Светлана: Пожалуйста, Слава.
Никонов: Понимаете, в чём опасность подобного рода развития ситуации? Вы не состоите, Светлана, случайно в родстве с великим социологом Питиримом Сорокиным?
Светлана: Нет, но горжусь. Мы однофамильцы.
Кобаладзе: Можно сказать, что это его дочка.
Никонов: Вы знаете, я в свою эту книжку замечательную вынес эпиграфом слова как раз Питирима Сорокина: «Кто может быть вполне уверен, что, зажигая маленький костёр революции, он не кладёт начало огромному пожару, который охватит всё общество, испепелит не только дворцы, но и хижины рабочих, уничтожит не только деспотов, но и самих зажигателей вместе с тысячами невинных лиц?». Никто.
Кобаладзе: Правильно.
Железняк: Кто ж с этим спорит?
Светлана: С этим никто не спорит.
Никонов: Опасность вот таких революционных спонтанных действий в том, что никто не может на самом деле предсказать, чем это может закончиться.
Кобаладзе: Это правда.
Никонов: Это может закончиться хорошо, это может закончиться очень плохо. Понимаете, когда делали февральскую революцию, это тоже делала группа не только идеалистов, я считаю, что решающую роль здесь сыграли и лица царской фамилии, и целый ряд олигархов, и целый ряд военных…

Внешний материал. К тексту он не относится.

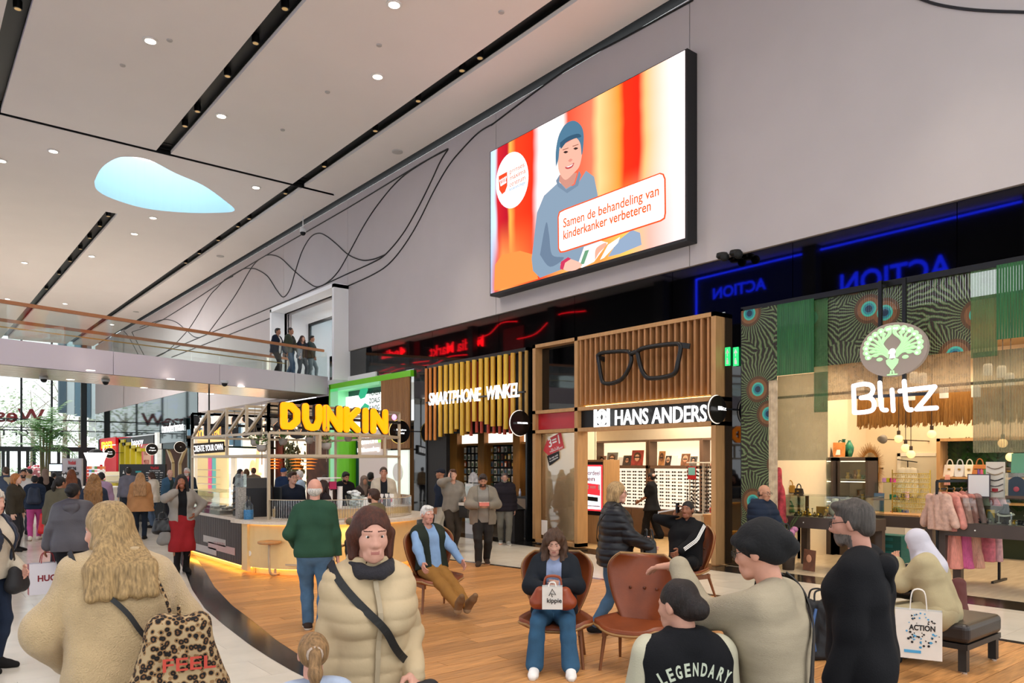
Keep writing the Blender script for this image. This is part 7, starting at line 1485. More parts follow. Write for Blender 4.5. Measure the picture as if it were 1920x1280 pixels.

Светлана: Вот. Другая сторона процесса.
Никонов: И так далее. На самом деле революция происходит только тогда, когда раскол элиты идёт, и тогда шанс есть. Это ещё Платону было известно, что…
Светлана: Когда есть неадекватные действия властей.
Никонов: Когда элита расколота при любых неадекватных действиях властей, она абсолютно неуязвима. В России, кстати, власти, на мой взгляд, всегда прощали всё, кроме слабостей. Как только чувствовал кто-то слабину, вот тут-то начинался элитный раскол, а затем большой раздрай, который мог закончиться на самом деле как угодно. Февралисты они очень были настроены на то, чтобы Россию быстро демократизировать, и они это сделали. Но в первую же пару дней своего нахождения у власти просто разрушили российскую государственность, и потом от неё ничего не осталось, и большевики уже просто подобрали власть, которая валялась, да? Причём, у всех были лучшие намерения. Они хотели сделать, как лучше – получили большевиков, и потом…
Светлана: В чём аналогия?
Никонов: Понимаете, когда запускается спонтанный процесс, выходящий за рамки конституции, законов и так далее, мы не можем предвидеть, чем может обернуться.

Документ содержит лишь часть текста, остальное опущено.